The bank’s leader has held the chief executive role since 2006 and the chair position since 2005. The individual is estimated to be worth $2.6 billion. ISS stated in its report that the size and complexity of JP Morgan make it difficult for one person to manage both the company and the board.

ISS added that the board is responsible for overseeing management and that conflicts of interest may arise when one person holds both positions. The firm said effective board oversight may be enhanced by independent leadership. Glass Lewis stated that an independent chair would be better able to oversee executives and set a pro-shareholder agenda.

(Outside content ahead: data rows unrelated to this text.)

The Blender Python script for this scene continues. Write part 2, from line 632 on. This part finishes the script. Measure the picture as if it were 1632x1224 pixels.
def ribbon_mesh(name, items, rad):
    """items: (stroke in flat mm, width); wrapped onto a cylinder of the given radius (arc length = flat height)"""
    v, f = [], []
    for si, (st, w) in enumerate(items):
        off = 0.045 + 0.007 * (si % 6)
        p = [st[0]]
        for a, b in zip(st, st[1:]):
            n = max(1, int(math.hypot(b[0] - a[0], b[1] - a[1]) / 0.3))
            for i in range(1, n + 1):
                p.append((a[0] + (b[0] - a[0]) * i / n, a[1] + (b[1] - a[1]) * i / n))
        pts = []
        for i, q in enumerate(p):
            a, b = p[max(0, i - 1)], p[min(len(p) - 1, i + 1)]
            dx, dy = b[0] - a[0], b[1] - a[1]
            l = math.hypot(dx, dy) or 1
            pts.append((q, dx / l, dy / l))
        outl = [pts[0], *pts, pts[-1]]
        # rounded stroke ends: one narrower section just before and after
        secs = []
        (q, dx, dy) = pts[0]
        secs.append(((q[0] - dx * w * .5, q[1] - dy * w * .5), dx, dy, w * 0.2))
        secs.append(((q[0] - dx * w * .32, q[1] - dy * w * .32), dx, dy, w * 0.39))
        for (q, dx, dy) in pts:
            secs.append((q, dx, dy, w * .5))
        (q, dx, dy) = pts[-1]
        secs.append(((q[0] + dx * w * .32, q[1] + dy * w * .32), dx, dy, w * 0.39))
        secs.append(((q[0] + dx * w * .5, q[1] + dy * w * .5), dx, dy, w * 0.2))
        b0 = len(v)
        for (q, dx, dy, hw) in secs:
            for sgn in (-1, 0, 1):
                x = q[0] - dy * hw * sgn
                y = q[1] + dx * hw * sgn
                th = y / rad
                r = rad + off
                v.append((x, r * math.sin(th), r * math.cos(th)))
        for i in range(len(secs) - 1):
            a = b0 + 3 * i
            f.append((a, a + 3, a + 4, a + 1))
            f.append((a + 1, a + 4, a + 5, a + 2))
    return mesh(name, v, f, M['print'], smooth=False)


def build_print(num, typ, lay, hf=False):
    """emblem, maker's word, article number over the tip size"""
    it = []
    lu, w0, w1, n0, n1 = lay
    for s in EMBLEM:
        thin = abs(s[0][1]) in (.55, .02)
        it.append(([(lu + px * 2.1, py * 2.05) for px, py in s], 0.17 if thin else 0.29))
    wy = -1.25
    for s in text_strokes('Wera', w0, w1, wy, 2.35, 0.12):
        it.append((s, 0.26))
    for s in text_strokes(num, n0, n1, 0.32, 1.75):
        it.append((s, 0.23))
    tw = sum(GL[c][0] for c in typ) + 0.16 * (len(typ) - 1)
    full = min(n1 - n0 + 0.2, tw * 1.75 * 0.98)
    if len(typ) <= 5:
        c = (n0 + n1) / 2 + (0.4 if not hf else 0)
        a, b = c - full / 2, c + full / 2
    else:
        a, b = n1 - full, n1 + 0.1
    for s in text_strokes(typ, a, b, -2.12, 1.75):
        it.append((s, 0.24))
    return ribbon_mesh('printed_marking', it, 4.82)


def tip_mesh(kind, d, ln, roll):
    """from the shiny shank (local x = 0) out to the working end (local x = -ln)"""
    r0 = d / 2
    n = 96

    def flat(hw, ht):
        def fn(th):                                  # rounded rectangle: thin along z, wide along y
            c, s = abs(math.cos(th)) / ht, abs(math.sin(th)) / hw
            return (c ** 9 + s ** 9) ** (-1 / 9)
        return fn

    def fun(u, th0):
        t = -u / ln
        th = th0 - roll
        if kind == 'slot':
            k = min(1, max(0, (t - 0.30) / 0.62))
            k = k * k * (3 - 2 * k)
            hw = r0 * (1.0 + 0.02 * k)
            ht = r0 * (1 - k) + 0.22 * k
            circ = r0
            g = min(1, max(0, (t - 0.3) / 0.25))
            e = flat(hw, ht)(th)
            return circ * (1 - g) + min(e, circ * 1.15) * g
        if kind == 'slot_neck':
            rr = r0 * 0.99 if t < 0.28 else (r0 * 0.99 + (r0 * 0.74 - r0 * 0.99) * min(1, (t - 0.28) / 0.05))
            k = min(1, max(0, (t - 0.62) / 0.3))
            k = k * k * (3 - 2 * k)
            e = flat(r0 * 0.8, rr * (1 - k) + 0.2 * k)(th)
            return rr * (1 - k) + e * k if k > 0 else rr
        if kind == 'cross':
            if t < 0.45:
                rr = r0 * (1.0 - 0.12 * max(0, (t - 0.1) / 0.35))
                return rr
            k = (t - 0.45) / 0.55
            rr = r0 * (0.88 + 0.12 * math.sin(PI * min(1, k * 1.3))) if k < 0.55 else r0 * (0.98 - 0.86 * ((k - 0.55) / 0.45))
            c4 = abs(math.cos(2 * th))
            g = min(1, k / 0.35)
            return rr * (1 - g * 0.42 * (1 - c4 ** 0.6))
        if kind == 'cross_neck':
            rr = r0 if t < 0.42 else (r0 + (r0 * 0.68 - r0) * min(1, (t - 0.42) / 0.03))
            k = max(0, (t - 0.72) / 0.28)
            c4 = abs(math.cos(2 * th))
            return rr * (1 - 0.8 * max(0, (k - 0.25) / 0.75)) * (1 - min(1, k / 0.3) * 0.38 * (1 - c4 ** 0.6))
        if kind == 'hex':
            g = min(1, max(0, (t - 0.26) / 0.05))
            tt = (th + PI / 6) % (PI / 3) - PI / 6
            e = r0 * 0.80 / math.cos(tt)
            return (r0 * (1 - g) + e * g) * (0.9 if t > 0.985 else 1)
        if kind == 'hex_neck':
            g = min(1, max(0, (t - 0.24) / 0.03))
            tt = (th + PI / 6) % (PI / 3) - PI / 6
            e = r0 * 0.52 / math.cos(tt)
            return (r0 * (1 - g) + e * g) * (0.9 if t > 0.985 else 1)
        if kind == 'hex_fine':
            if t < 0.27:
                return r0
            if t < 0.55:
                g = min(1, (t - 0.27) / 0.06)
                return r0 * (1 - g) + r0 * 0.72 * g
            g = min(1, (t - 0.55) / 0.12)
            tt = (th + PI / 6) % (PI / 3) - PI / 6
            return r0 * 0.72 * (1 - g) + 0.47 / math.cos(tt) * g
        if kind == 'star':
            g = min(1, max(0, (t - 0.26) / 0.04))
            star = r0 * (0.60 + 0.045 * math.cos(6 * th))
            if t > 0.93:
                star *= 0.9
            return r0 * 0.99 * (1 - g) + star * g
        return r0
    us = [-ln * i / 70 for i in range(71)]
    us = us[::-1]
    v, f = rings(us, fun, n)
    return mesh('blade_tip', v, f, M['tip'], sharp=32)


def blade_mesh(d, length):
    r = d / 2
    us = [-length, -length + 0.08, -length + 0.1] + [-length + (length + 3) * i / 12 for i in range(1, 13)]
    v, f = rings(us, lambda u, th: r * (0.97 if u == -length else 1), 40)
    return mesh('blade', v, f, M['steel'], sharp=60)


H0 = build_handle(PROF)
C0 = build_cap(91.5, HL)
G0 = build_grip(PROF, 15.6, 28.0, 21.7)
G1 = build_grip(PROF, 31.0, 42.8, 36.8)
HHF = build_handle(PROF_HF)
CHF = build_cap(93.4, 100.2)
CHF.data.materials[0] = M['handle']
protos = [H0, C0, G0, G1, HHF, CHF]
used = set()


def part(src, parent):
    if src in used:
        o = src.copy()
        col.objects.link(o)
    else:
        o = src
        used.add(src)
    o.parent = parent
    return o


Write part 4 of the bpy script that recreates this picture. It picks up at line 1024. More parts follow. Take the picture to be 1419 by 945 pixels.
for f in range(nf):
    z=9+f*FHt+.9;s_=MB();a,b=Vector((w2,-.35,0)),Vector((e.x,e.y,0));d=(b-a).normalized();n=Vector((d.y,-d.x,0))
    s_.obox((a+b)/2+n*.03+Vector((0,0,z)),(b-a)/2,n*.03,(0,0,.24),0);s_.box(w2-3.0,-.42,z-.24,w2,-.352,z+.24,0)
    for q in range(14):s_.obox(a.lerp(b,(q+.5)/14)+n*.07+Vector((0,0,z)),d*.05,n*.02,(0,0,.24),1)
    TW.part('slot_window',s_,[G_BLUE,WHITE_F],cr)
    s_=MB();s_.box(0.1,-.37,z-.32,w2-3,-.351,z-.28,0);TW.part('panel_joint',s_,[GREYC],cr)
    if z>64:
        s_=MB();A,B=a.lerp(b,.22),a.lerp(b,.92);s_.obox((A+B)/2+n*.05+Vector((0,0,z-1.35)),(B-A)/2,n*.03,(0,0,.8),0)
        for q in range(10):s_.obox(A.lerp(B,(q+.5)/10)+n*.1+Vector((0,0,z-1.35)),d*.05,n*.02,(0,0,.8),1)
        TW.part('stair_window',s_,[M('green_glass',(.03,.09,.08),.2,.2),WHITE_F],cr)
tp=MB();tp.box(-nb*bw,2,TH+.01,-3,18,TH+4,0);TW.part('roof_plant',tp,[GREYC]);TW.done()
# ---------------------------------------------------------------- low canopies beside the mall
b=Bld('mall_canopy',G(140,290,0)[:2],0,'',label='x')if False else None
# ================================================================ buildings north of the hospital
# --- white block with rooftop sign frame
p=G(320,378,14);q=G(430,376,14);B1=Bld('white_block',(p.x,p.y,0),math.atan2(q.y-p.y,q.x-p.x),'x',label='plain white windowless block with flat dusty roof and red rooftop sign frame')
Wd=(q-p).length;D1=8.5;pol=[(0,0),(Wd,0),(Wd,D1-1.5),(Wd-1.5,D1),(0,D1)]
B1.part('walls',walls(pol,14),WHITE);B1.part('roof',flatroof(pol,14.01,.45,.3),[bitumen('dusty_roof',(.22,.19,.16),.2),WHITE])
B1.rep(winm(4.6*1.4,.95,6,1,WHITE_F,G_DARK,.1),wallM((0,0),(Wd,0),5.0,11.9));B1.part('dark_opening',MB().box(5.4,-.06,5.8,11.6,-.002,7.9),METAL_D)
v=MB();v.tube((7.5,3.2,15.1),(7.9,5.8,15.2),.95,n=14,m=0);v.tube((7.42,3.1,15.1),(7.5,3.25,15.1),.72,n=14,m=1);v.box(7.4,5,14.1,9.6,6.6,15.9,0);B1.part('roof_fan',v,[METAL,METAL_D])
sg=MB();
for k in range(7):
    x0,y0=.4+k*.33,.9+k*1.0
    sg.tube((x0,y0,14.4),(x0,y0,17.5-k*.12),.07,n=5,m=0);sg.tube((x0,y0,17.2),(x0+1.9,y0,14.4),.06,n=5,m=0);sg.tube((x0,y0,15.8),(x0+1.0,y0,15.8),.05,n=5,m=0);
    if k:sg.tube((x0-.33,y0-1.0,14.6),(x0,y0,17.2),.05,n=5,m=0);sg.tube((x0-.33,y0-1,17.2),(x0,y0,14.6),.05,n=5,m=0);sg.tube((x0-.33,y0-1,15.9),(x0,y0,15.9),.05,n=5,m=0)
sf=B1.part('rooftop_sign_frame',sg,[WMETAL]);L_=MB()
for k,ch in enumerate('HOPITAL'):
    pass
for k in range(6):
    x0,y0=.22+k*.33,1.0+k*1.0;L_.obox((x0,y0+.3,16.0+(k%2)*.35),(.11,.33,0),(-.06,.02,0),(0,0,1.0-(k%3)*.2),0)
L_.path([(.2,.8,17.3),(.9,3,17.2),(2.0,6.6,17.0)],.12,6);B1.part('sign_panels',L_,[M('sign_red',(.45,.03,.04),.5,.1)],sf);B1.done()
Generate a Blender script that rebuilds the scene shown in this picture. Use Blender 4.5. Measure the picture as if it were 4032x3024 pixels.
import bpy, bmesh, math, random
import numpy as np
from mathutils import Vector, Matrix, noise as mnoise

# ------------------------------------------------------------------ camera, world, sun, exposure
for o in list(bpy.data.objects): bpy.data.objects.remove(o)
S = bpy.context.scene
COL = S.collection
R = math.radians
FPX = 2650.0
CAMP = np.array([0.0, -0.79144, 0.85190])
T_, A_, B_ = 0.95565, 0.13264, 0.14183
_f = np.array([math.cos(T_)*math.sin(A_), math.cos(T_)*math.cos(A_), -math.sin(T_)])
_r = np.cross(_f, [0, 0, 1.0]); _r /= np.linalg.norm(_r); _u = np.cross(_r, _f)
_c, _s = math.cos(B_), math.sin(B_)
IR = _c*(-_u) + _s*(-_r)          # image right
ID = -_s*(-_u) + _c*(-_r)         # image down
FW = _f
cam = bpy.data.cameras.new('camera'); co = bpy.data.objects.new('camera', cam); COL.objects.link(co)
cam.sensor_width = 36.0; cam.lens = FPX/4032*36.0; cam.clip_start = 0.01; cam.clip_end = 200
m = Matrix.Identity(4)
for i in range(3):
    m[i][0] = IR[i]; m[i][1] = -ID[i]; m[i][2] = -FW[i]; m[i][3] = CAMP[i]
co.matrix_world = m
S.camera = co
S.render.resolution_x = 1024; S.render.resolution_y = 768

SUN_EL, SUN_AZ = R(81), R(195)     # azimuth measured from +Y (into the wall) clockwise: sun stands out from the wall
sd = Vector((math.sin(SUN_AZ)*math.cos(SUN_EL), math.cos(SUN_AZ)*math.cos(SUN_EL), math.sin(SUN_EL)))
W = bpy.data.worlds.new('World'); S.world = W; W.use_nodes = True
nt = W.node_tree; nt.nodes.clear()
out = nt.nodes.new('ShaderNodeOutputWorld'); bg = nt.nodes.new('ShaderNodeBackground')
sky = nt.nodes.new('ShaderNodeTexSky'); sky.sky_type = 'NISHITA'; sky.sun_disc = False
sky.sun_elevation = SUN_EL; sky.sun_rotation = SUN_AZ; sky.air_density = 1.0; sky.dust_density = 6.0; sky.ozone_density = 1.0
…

Morgan is urging investors to oppose the proposal, which was brought by an individual retail investor. The bank has sent public letters to ISS and Glass Lewis asking them to reverse their recommendations. It said there is no evidence that companies with independent chairs perform better than peers and pointed to its record of strong financial performance under the current structure.

The bank added that suggestions an independent chair would improve oversight omit any reference to its outperformance versus peers. It told Glass Lewis that the recommendation would undercut the board’s flexibility to design a leadership structure for orderly management succession.

A spokesperson for JP Morgan said the bank had no further comment.

Combining the chair and chief executive roles is widely frowned upon in corporate governance, particularly in Europe, though it is not banned in the United States. JP Morgan’s board has said it intends to separate the roles after the current leader steps down.

ISS noted a clear possibility that the leader could remain as chair, which could limit the effectiveness of a lead independent director. The two proxy advisory firms have previously faced criticism from the bank’s leader, who has questioned their influence on shareholders regarding social and environmental issues.

The leader has also noted that neither firm is American-owned.